Note: Multiple responses are included; 69 percent of traditional IRA–owning households that indicated they have a strategy for managing income and assets in retirement took three or more steps in developing their strategy.

Source: Investment Company Institute IRA Owners Survey

Traditional IRA Growth Fueled by Rollovers

The study also found that 59 percent of US households with traditional IRAs in mid-2019, or 21 million US households, had accounts that included rollover assets from employer-sponsored retirement plans. Rollovers to IRAs play an important role in allowing retirement savers to keep track of and consolidate their retirement accumulations when changing jobs over the course of their careers. When asked about their most recent rollover, the vast majority (86 percent) of these households reported that they had transferred the entire retirement plan account balance into the traditional IRA, rather than withdrawing any portion of the account. Nearly nine in 10 traditional IRA–owning households with rollovers made their most recent rollover in 2000 or later, including 63 percent who made their most recent rollover since 2010.

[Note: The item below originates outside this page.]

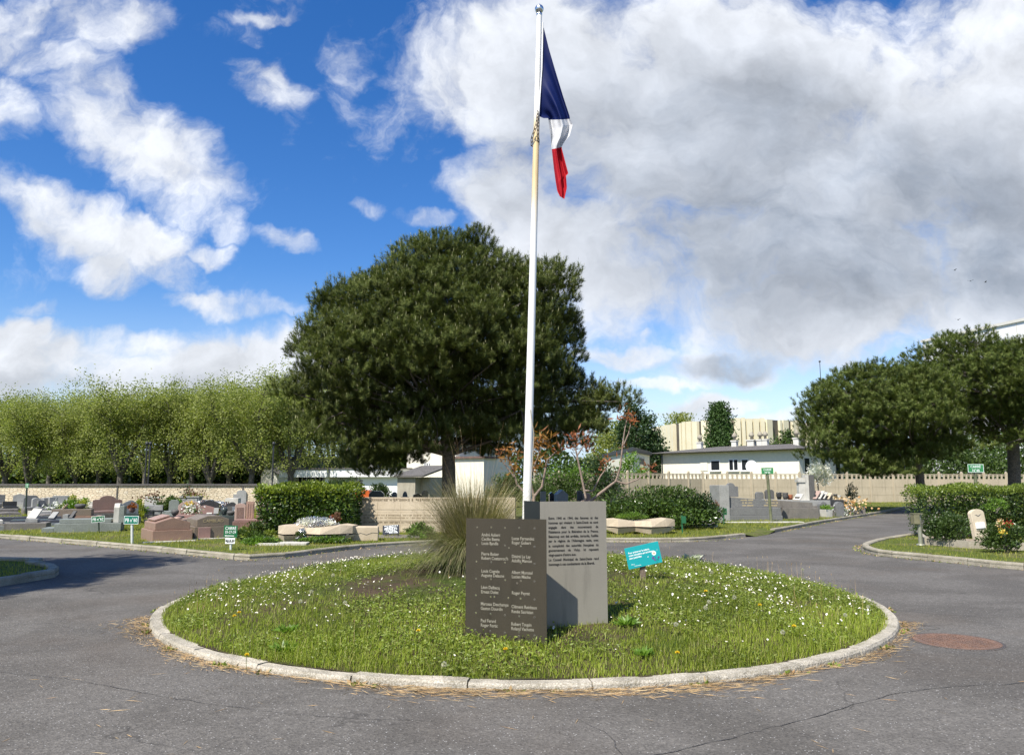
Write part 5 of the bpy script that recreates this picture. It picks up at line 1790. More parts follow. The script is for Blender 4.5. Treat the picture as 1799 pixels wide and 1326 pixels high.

Other key findings of the report include:

  • More than one-third of US households owned IRAs in mid-2019. More than 60 percent of all US households had either retirement plans through work or IRAs, or both. More than eight in 10 IRA-owning households also had accumulations in employer-sponsored retirement plans.
  • More than one-quarter of US households owned traditional IRAs in mid-2019. Traditional IRAs were the most common type of IRA owned (owned by 28.1 percent of US households), followed by Roth IRAs (owned by 19.4 percent) and employer-sponsored IRAs (owned by 6.1 percent).
  • Traditional IRA–owning households with rollovers cite multiple reasons for rolling over their retirement plan assets into traditional IRAs. The three most common primary reasons for rolling over were not wanting to leave assets behind at the former employer (25 percent), wanting to preserve the tax treatment of the savings (17 percent), and wanting to consolidate assets (17 percent).
  • The majority of traditional IRA withdrawals in tax year 2018 were made by retirees. Eighty-eight percent of households that made traditional IRA withdrawals were retired and only 5 percent of traditional IRA–owning households headed by individuals younger than 59 took withdrawals.

About the Study

The Role of IRAs in US Households’ Saving for Retirement, 2019” reports information from two separate ICI household surveys. ICI’s IRA Owners Survey, which was conducted in June 2019, is based on a representative sample of 3,228 US households owning traditional IRAs or Roth IRAs. ICI’s Annual Mutual Fund Shareholder Tracking Survey, which was conducted from May to July 2019, is based on a sample of 4,000 randomly selected US households.